Ia pun mengatakan laporan dugaan pelanggaran hukum kepada KPK tersebut dilakukan karena beras merupakan urusan hajat hidup orang banyak dan pengadaan pangan sangat penting untuk pemenuhan kebutuhan sehari-hari.
“Kehadiran SDR dengan pelaporan dugaan korupsi yang dilakukan oleh Bapanas dan Perum Bulog terkait beras impor serta demurrage sebagai pihak yang memperjuangkan hak bersama dengan unsur bangsa yang lain,” ujarnya.
Berdasarkan dokumen Tim Riviu Kegiatan Pengadaan Beras Luar Negeri menemukan adanya masalah dalam dokumen impor yang tidak proper dan komplit. Hal ini menyebabkan ada biaya demurrage atau denda di wilayah pabean/pelabuhan Sumut, DKI Jakarta, Banten dan Jatim.

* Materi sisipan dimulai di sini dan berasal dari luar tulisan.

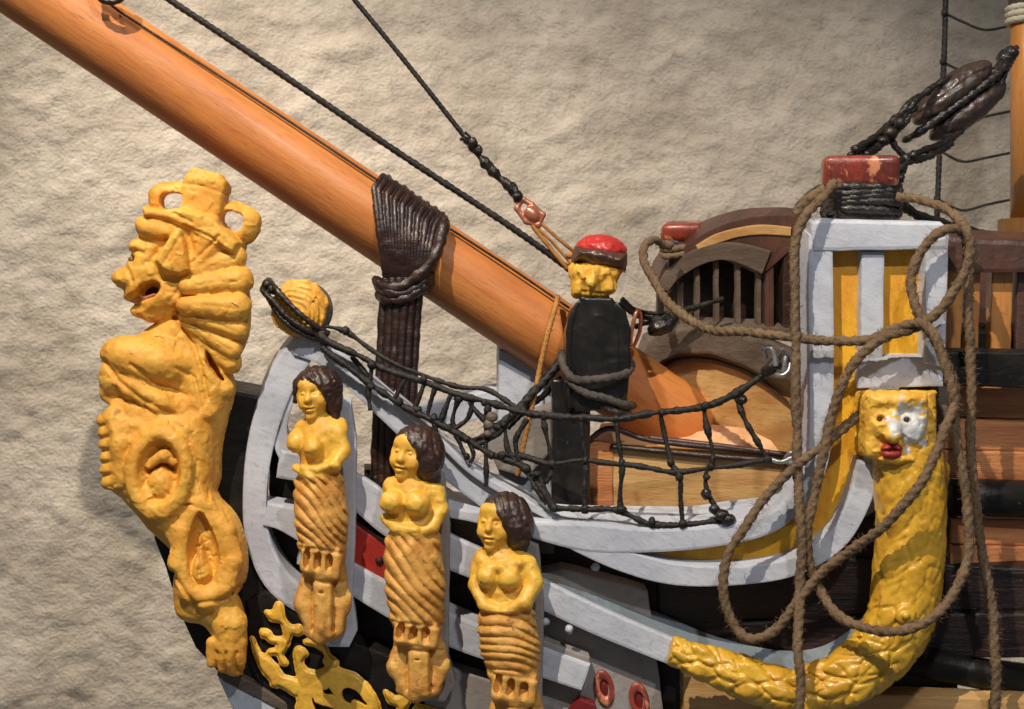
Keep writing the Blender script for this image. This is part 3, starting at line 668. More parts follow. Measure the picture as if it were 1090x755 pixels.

“Terdapat keterlambatan dan atau kendala dokumen impor yang tidak proper dan complate sehingga menyebabkan container yang telah tiba di wilayah Pabean/Pelabuhan tidak dapat dilakukan clearance,” bunyi dokumen itu.
Dalam dokumen menyebutkan, kebutuhan clearance di wilayah pabean atau pelabuhan, belum dapat dilakukan lantaran dokumen impor belum diterima, dan melebihi waktu yang telah ditentukan.
“Beberapa dokumen impor untuk kebutuhan clearance di wilayah pabean atau pelabuhan belum diterima melebihi tanggal estimate time arrival ETA/actual time arrival dan atau dokumen belum lengkap dan valid ketika kapal sudah sandar,” lanjut bunyi dokumen riviu tersebut.
Masalahnya tak berkutat soal dokumen. Hasil riviu juga membeberkan terjadinya kendala di sistem Indonesia National Single Windows (INWS) pada kegiatan Impor tahap 11 yang dilakukan Bulan Desember 2023.
Akibat tidak proper dan kompletnya dokumen impor serta masalah lainnya, menyebabkan biaya demurrage atau denda mencapai Rp294,5 miliar. Rinciannya, wilayah Sumut biaya demurragenya Rp22 miliar, DKI dan Banten Rp94 miliar, serta Jawa Timur Rp177 miliar. Kini bolanya di KPK, publik hanya bisa menunggu dan mengawal perkara ini.